Писатель не зря включает в рассказ героини и много народных песен, песни и рукоделье, кажется, и родились вместе и всегда шли рука в руку. Да в сущности и вся эта обычная в своем горе и в своем свете жизнь – это тоже не что иное, как народная песня, только в песне обычно снято все частное, чтобы каждый легче узнал и пережил общее, а тут «спета» одна судьба, но тем же родным словом. Читатель сейчас сам это увидит, а я только камертон покажу, только поспешу обрадовать цитатой, как обещанием отрады чтения:
«А, думаю, чего это оне меня глазами щупают? Что особенного-то чёрт во мне свил?
Бабка как бабка. Под заступ смирно поглядываю. Честь знаю. Зажилась…
Когда сымали на тельвизор про встречку платочниц с жёлтинскими школьницами, про то, как мы передаём им своё рукомесло, так я, старая глупуня, неумно как сделала. Улыбнулась. А рот-то рваный, дырявый, беззубый.
Надо бы припрятать, а я разинула… Радуйся, Акулька, журавли летят!
О Господи, грехи тяжкие!
Да разве долго мёртвому засмеяться?
Смотрела потом на себя по телевизору – так стыд чуть со стулки не спихнул…»

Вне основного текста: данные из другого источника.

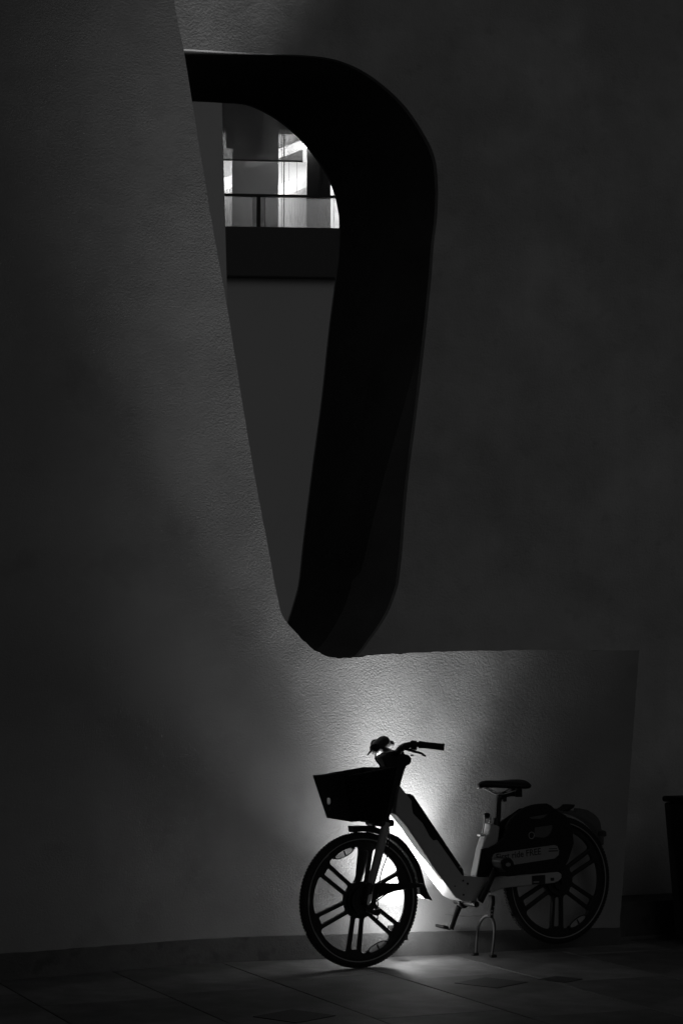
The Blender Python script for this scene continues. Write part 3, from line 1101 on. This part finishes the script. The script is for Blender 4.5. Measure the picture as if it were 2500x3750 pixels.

Не пустое это пересмешничество, а тот здоровый корень жизни, тот улыбчивый свет терпения и силы, который помогал и героине этой повести, и другим старым женщинам в этой книге и во всей нашей непростой русской истории выходить из испытаний неожесточившимися, с ровной душевной ясностью, которая светит в пушкинской Арине Родионовне, в бабушке Алеши Пешкова, в распутинских старухах, а там вот и в Анне Федоровне Блиновой, которая через все беды сумела свое дело пронести высоко, стать большим художником и молодых научить, так что когда ее спрашивают, сколько живет платок, она справедливо и мудро отвечает: «Да ему, как и нашему роду, нет переводу – с годами разнашивается, растёт…» Замечательно верное слово – всякое доброе дело растет всю жизнь.
Растут внуки героини повести «Генацвалечка» – старой грузинской женщины, которая пешком, не зная русского языка, пошла к сыну на фронт и помогла ему и скольким еще солдатам своими добрыми руками и добрым сердцем. Санжаровский показал мне её фотографию – маленькая старушка в окружении детей и внуков снята в поле на фоне родных гор. Это только её внуки, а кто знает, сколько еще сберегла она тогда своей работой солдат, которые где-то растят своих детей. И добро её и её сердце во всех них неслышно отзовется и дальше пойдет росток.